As coisas abanaram no coração da seleção italiana. Tanta expectativa e aquilo não andava, não dava com a tecla. O super-avançado Rossi estava a passar ao lado do Espanha-82. O selecionador italiano decidiu que os jogadores deixariam de dar entrevistas e proibiu-os de lerem jornais. Isso mesmo, um blackout à antiga. A ideia era não serem contaminados pelo pessimismo e maus ventos do seu próprio país, normalmente implacável com os seus futebolistas.
Na segunda fase deste Mundial, que previa outra fase de grupos, a cantiga já foi outra. E os rivais nem o faziam supor. É que calharam com a Argentina de Diego Maradona, Mario Kempes e Passarella. O treinador era César Luis Menotti, alguém que achava mais obrigatório ter uma ideia do que vencer um Mundial — foi por isso que Pep Guardiola foi ter com ele antes de arrancar a sua carreira de treinador. A equipa que completava o grupo era “somente” o Brasil de Zico, Sócrates e Falcão. Se aquela fase de grupos tinha sido a ferros, o que pensar do que vinha aí…
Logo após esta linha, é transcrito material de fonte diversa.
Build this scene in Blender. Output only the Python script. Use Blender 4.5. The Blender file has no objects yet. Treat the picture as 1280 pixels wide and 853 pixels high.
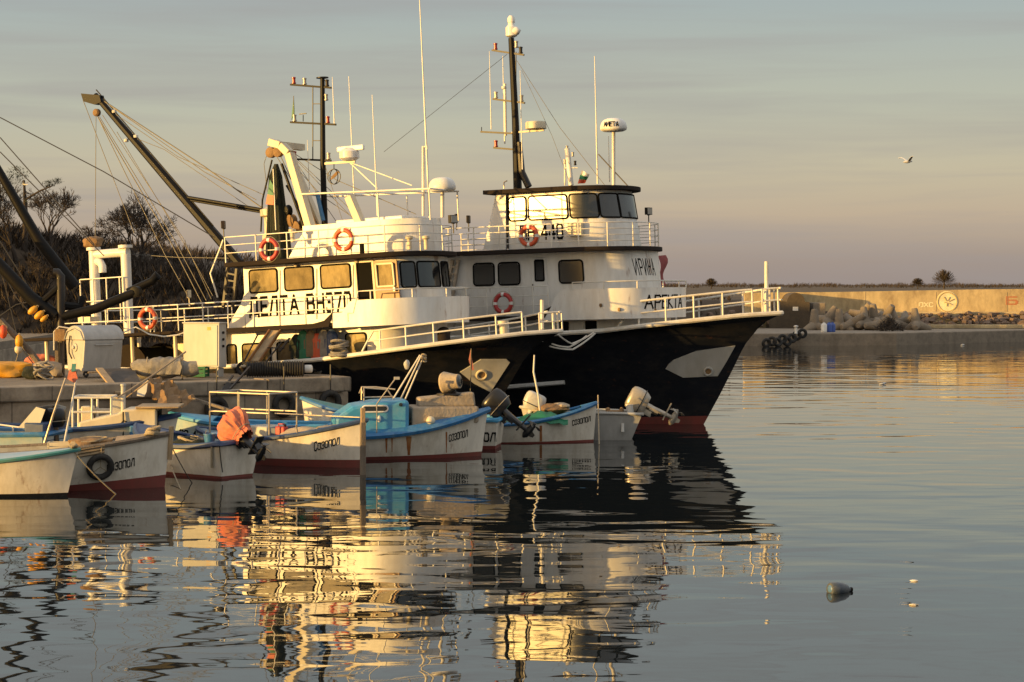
import bpy, bmesh, math, random
from mathutils import Vector, Matrix, Euler
from mathutils.bvhtree import BVHTree
random.seed(7)
R = math.radians
V = Vector
SC = bpy.context.scene
COL = SC.collection
CAM_H, FPX = 4.5, 2500.0          # eye height over the water, focal length in photo pixels
SUN_AZ, SUN_EL = 61.5, 5.0        # sun far to the left, slightly behind the camera

# ---------------------------------------------------------------- materials
def mat(name, col, rough=0.6, metal=0.0, dirt=None, dirt_amt=0.0, scale=3.0, streak=1.0, bump=0.0,
        bscale=20.0, rust=0.0, spec=0.5, var=0.08, seams=False):
    m = bpy.data.materials.new(name); m.use_nodes = True
    nt = m.node_tree; N = nt.nodes; Lk = nt.links
    b = N['Principled BSDF']
    b.inputs['Roughness'].default_value = rough
    b.inputs['Metallic'].default_value = metal
    b.inputs['Specular IOR Level'].default_value = spec
    tc = N.new('ShaderNodeTexCoord'); mp = N.new('ShaderNodeMapping')
    Lk.new(tc.outputs['Object'], mp.inputs['Vector'])
    mp.inputs['Scale'].default_value = (scale, scale, scale / streak)
    n1 = N.new('ShaderNodeTexNoise'); n1.inputs['Scale'].default_value = 1.0
    n1.inputs['Detail'].default_value = 7; n1.inputs['Roughness'].default_value = 0.65
    Lk.new(mp.outputs['Vector'], n1.inputs['Vector'])
    mr = N.new('ShaderNodeMapRange'); mr.inputs['From Min'].default_value = 0.3; mr.inputs['From Max'].default_value = 0.7
    mr.inputs['To Min'].default_value = 1 - var * 2; mr.inputs['To Max'].default_value = 1 + var
    Lk.new(n1.outputs['Fac'], mr.inputs['Value'])
    mul = N.new('ShaderNodeMix'); mul.data_type = 'RGBA'; mul.blend_type = 'MULTIPLY'
    mul.inputs['Factor'].default_value = 1.0
    mul.inputs['A'].default_value = (*col, 1)
    Lk.new(mr.outputs['Result'], mul.inputs['B'])
    out = mul.outputs['Result']
    def overlay(out, color, lo, hi, sc, amt, off):
        mp2 = N.new('ShaderNodeMapping'); Lk.new(tc.outputs['Object'], mp2.inputs['Vector'])
        mp2.inputs['Scale'].default_value = (sc, sc, sc / streak); mp2.inputs['Location'].default_value = (off, off * .7, off * .3)
        n = N.new('ShaderNodeTexNoise'); n.inputs['Scale'].default_value = 1.0; n.inputs['Detail'].default_value = 8
        n.inputs['Roughness'].default_value = 0.7
        Lk.new(mp2.outputs['Vector'], n.inputs['Vector'])
        r = N.new('ShaderNodeMapRange'); r.inputs['From Min'].default_value = lo; r.inputs['From Max'].default_value = hi
        r.inputs['To Max'].default_value = amt
        Lk.new(n.outputs['Fac'], r.inputs['Value'])
        mx = N.new('ShaderNodeMix'); mx.data_type = 'RGBA'
        Lk.new(r.outputs['Result'], mx.inputs['Factor']); Lk.new(out, mx.inputs['A'])
        mx.inputs['B'].default_value = (*color, 1)
        return mx.outputs['Result']
    if dirt is not None and dirt_amt > 0:
        out = overlay(out, dirt, 0.45, 0.72, scale * 0.8, dirt_amt, 3.1)
    if rust > 0:
        out = overlay(out, (0.22, 0.085, 0.025), 0.60, 0.74, scale * 1.7, rust, 9.7)
    Lk.new(out, b.inputs['Base Color'])
    if bump > 0:
        n3 = N.new('ShaderNodeTexNoise'); n3.inputs['Scale'].default_value = bscale; n3.inputs['Detail'].default_value = 6
        Lk.new(tc.outputs['Object'], n3.inputs['Vector'])
        bp = N.new('ShaderNodeBump'); bp.inputs['Strength'].default_value = bump; bp.inputs['Distance'].default_value = 0.05
        hh = n3.outputs['Fac']
        if seams:                     # welded plate seams
            sp = N.new('ShaderNodeSeparateXYZ'); cb = N.new('ShaderNodeCombineXYZ'); Lk.new(tc.outputs['Object'], sp.inputs[0])
            ad = N.new('ShaderNodeMath'); ad.operation = 'ADD'; Lk.new(sp.outputs['X'], ad.inputs[0]); Lk.new(sp.outputs['Y'], ad.inputs[1])
            Lk.new(ad.outputs[0], cb.inputs['X']); Lk.new(sp.outputs['Z'], cb.inputs['Y'])
            br = N.new('ShaderNodeTexBrick'); Lk.new(cb.outputs[0], br.inputs['Vector']); br.inputs['Scale'].default_value = 1.0
            br.inputs['Brick Width'].default_value = 1.45; br.inputs['Row Height'].default_value = .96; br.inputs['Mortar Size'].default_value = .012; br.inputs['Mortar Smooth'].default_value = .6
            s2 = N.new('ShaderNodeMath'); s2.operation = 'MULTIPLY'; s2.inputs[1].default_value = .22; Lk.new(br.outputs['Fac'], s2.inputs[0])
            a3 = N.new('ShaderNodeMath'); a3.operation = 'ADD'; Lk.new(hh, a3.inputs[0]); Lk.new(s2.outputs[0], a3.inputs[1]); hh = a3.outputs[0]
        Lk.new(hh, bp.inputs['Height']); Lk.new(bp.outputs['Normal'], b.inputs['Normal'])
    return m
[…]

A baliza deixou de medir dois metros e ficou do tamanho normal, por isso Tardelli e Cabrini deram um empurrão à seleção ao minuto 67′, marcando os dois golos frente aos argentinos. Daniel Passarella, futuro selecionador do país, reduziu para a Argentina. Missão cumprida, “estamos vivos”. Depois foi a vez de os italianos folgarem e ficarem a ver no sofá o sempre quentinho e especial Brasil-Argentina, em Barcelona. Esteve 3-0 até aos 89′ para o Brasil (Zico, Serginho e Júnior), altura em que Díaz reduziu para os homens que falam espanhol num tom mais pausado e sedutor. Maradona viu o vermelho direto aos 85′. Ou seja, haveria uma espécie de final entre italianos e brasileiros para definir quem passava à semi-final.
A partida que permitiria o acesso à final no Santiago Bernabéu, foi disputada no Camp Nou, a casa e o teatro de outro tipo de sonhos do Barcelona. A Itália voltava a defrontar um velho conhecido: a Polónia de Boniek. Rossi já estava num ritmo à Mario Cipollini, que é como quem diz em sprint para a meta. O avançado da Juventus bisou e resolveu (2-0).
Na outra meia-final, a Alemanha Ocidental despachou a França de Michel Platini, futura campeã europeia em 1984, em penáltis. Six e Bossis falhariam e assinariam a sentença dos gauleses em Espanha. A Polónia venceria o jogo de terceiros e quartos vs. França por 3-2.
A final foi perante 90 mil pessoas, no mítico e divino Bernabéu, onde o Madrid celebrou tantas e tantas Taças dos Campeões Europeus. A Itália já estava em “modo voo”, como se mete nos telefones hoje em dia, para andar nas nuvens. Já ninguém lhes roubaria a eternidade e o levantar do caneco. Paolo Rossi (57′), Marco Tardelli (69′) e Alessandro Altobelli (81′) ditariam o desfecho do Campeonato do Mundo jogado aqui ao lado, em Espanha. Paul Breitner ainda reduziria, mas seria sempre insuficiente para fazer stop ao furacão transalpino. Ponto final, a Itália era campeã do mundo pela terceira vez na sua história. Entre 1930 e 1982 três Mundiais é dose. É de gigante. E Paolo Rossi foi o senhor gigante da seleção gigante, com seis golos e o título de melhor marcador.
Resta saber se Fernando Santos sabe esta história e se a vai contar aos seus jogadores. Ou então resta saber se vai imitar Enzo Bearzot, proibindo os jogadores de falarem e lerem jornais. Como vai ser daqui para a frente? Será Ronaldo o Paolo Rossi do século XXI? Sábado à noite, pelas 20 horas, vamos saber tudo vs. Croácia… Ou, pelo menos, mais um episódio desta história lusitana em terras gaulesas.